I want to write a little bit about yesterday evening but the laptop's running out of charge: I might get there...
I was invited to speak to a group of students from Stuttgart by their lecturer, Geoff, who has added a module on punk to their English and History course. I agreed wholeheartedly to do it, based on the idea that really January is best spent re-setting everything, and if that involves other people all the better.
In the freezing back bar of their hostel near Tavistock Square (and completely unprepared), I talked a bit about my book and about what it felt like to start up a punk band in the 1970s, and to do that from the perspective of being female, a female who didn't feel like an woman and who couldn't relate to the second wave of feminism at the time (while appreciating it's campaigning), because I didn't see myself as a woman-body.
The students asked really interesting questions, and the talk drifted into all sorts of other areas, covering fear, abuse, the importance of creativity and the imagination, and the use of hope as a pushback against control and oppression.

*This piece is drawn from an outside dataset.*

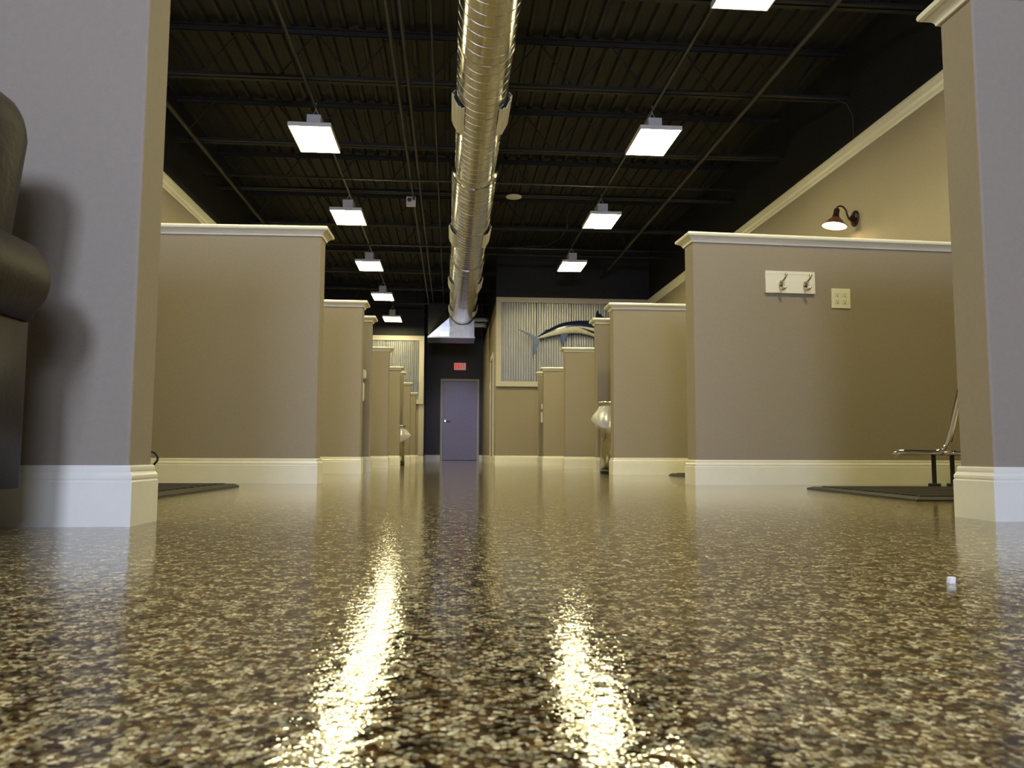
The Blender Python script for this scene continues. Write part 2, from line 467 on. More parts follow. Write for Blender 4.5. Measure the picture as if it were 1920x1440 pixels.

And of course, communities and intersectionality.
There was something really cathartic about being in the room with a bunch of young learners and their curiosity. Bundled up in thick jackets they sat at long tables, and I stood in front of them. But it felt as though we were exploring something together, rather than me talking and them listening. They asked so many great questions! The best one was at the end: 'Where did you get those shoes?'.
I know they are at Reading University meeting the punk scholar Matthew Worley today, and I hope they have the same effect on him. I felt gratitude to Geoff for inviting me to meet his students, and I wish them all the best for the rest of their studies and the exciting lives they are going to lead with all that knowledge and curiosity!